Del resto, lo stesso Salvini è consapevole di quanto in questa fase politica i numeri di Forza Italia gli siano indispensabili. Sempre nell’ottica di blandire Fi è stata letta (e apprezzata) la dichiarazione di Salvini in favore di Silvio Berlusconi legittimo aspirante al Colle.
La chiave di volta dei rapporti tra i due partiti, comunque, sarà la prima riunione della cabina di regia: un coordinamento, che sarà anche parlamentare, e che dovrebbe iniziare a mettere i presupposti per la fusione tra i due partiti. Doveva svolgersi entro fine settembre, è stata posticipata dopo il 4 ottobre in attesa dell’esito delle amministrative. «Una volta che creata, anche le fughe in avanti leghiste dovrebbero venire meno», spiega un dirigente che dovrebbe farne parte.
La federazione
I prossimi mesi saranno quindi interessanti sul fronte di Forza Italia. A livello parlamentare gli azzurri sanno di contare, soprattutto nel risiko imprevedibile del Quirinale: «Sarà un’elezione peculiare perchè a pesare non saranno gli accordi politici, ma quelli parlamentari. Sarà l’ultimo parlamento in composizione piena prima del taglio e i parlamentari voteranno anche per la loro stessa sopravvivenza, almeno fino al 2023», spiega una senatrice ha il polso dell’Aula. Tradotto: difficilmente si piegheranno a votare Mario Draghi, la cui elezione al Colle decreterebbe il termine anticipato della legislatura.
Dunque la prospettiva su cui scommette Fi è quella di altri due anni di rilievo parlamentare. Due anni in cui costruire la strada prima di una federazione con la Lega, pur con tutta la fatica di fondere l’indole moderata degli azzurri con quella movimentista dei leghisti, poi anche di un partito unico in vista delle elezioni del 2023.
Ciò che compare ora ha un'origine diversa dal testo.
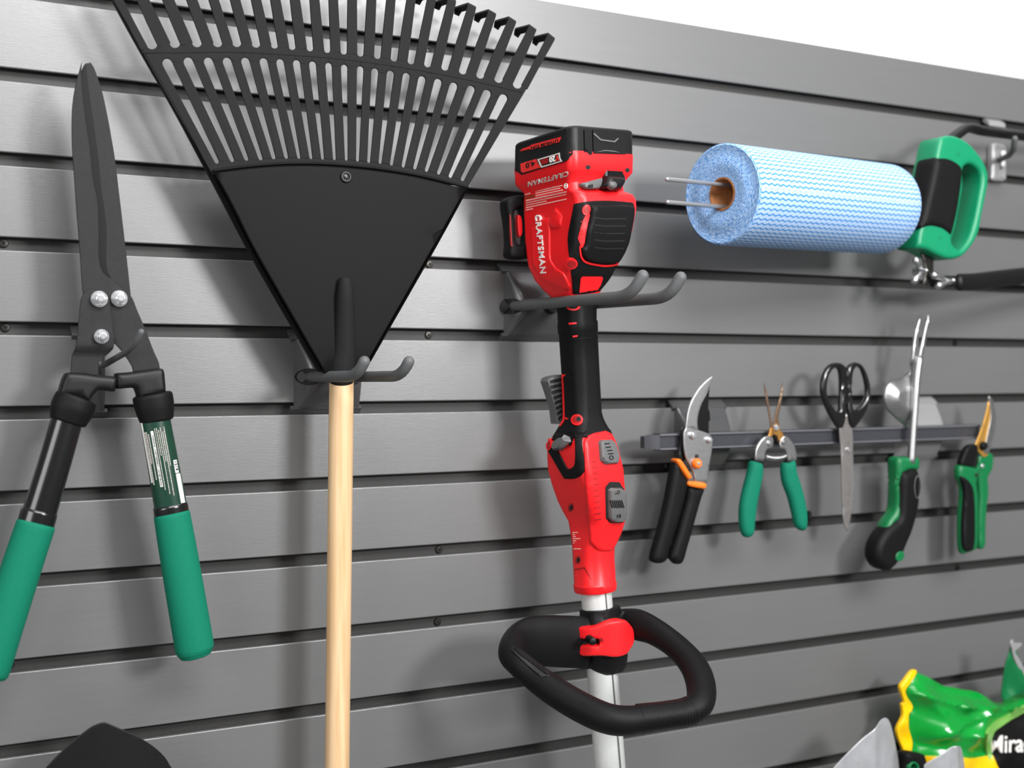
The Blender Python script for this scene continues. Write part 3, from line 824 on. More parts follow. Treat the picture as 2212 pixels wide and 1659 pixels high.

La prospettiva non convince tutti: dall’interno del partito si considera quasi scontata la fuoriuscita di Gelmini e Carfagna, che hanno da subito mostrato resistenza davanti al progetto e potrebbero prendere strade diverse. Per quelli che si definiscono «ortodossi berlusconiani», invece, il percorso è considerato «ineludibile». Del resto, i dirigenti hanno preso atto del fatto che la volontà di federarsi con la Lega sia maggioritaria nei territori, dove la crisi di consensi è già stata toccata con mano. Gli ottimisti ne parlano come di una «prospettiva di futuro positiva per Forza Italia, da costruire da oggi al 2023», in cui la migliore delle ipotesi sarebbe quella di un «listone unico anche con Meloni». Con cui però, oggi, la distanza da colmare è molta.
Intanto, i parlamentari più di battaglia rimangono coi piedi per terra e si concentrano su febbraio 2022: «Per l’elezione al Colle siamo dirimenti e Salvini lo sa». E allora sono pronti a fare lo stesso gioco del leader leghista, però dietro le quinte e non con dichiarazioni roboanti: alzare la posta in gioco per ottenere qualcosa in cambio. Per esempio, un’assicurazione sul futuro.